Caramelized onion omelet


Just when I didn’t think I could look at another bacon (or steak, if I had leftovers) and cheddar omelet topped with salsa, salvation arrived in the form of a lovely layered veggie: a sweet yellow onion.  I’m still having an omelet everyday, but using a caramelized onion and swiss cheese completely changes the flavor profile, and it feels like a whole new breakfast for me.  I’ve also taken to making one-egg omelets so I can really taste the onion; this version ends up being more like onions and swiss bound by a bit of egg.  It. Is.
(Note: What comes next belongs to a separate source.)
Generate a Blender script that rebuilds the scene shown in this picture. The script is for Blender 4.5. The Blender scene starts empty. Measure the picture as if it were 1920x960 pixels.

Divine.

Caramelized Onion Omelet
(net carbs – 5 to 6g, depending on how much cheese you use and the size of your onion quarter)

1/4 yellow onion, diced
2 Tbsp butter
1 thin slice of swiss
a small sprinkle of shredded cheddar
1 egg, beaten

Melt butter in a skillet over very low heat – I set my gas range at 2.  Add onion.  Allow to sautee 10 to 20 minutes, until just barely beginning to brown.  Give it a stir and let it cook another 5 to 10 min until everything is a nice golden brown.  Push your eggs together into the smallest flat circle (ie, not mounded) they will make.  Slowly pour the egg over the onions trying to cover everything.  I usually drizzle around the entire outer edge and then fill in the center.  You might end up with a few spots not entirely filled in.  It’s OK.  This isn’t about making a picture perfect omelet – just a delicious one.

Turn the heat up to about 6.  Let cook 20 to 30 seconds, until mostly set.  Spoon a smidge of water around the inside edge of the pan and quickly cover for 20 to 30 seconds, until top is set.  (The steam helps cook the top.  This is a great trick for omelets and fried eggs.)  Add cheese, repeat step with water and cover for 30 to 40 seconds.  Remove cover, fold omelet in half in pan, and let cook another minute or so, until the cheese is thoroughly melted.  Some will ooze out, and that’s fine – it gets a little crispy and adds to the final flavor.

Remove from pan with spatula rather than just dumping it out – this will leave the excess butter behind.  I find a generous amount of butter is necessary to keep the onions from burning, but you don’t necessarily want all of it covering your omelet.

This might sound complicated, but it’s really not.  I cut an onion into quarters at the beginning of the week, and wrap the extra quarters up in foil and put them in the fridge until I need them.  (I’ve been told I should dice the whole thing at the start, though, and refrigerate the diced onion.  I don’t know if that makes a big difference.)  So all I have to do is quickly dice 1/4 onion, which takes next to no time at all.  (It would take 0 time if you dice the whole thing on Day 1.)  I’ll often start the onions going right before I head up to take my shower.  Walking out of the bathroom to the smell of sauteeing onions is pretty much heaven!  Whether I do or not, though, the onions really don’t need much tending.  You might not even need to give them that extra stir – I happen to enjoy doing it because something about stirring sauteeing onions with a wooden spoon makes me feel happy on the inside. 🙂

Once the onions are ready, throwing the omelet together really only takes about 2-3 minutes at the stove since the pan is well heated and a single egg cooks very quickly.  Which is more time than I’d be willing to spend if I had to get into the car for a long commute.  But since I work from home, I usually start this process after the kids are at school, and if I’ve already showered, I begin my work day while the onions cook.  It’s really a very easy way to start the day with a delicious breakfast.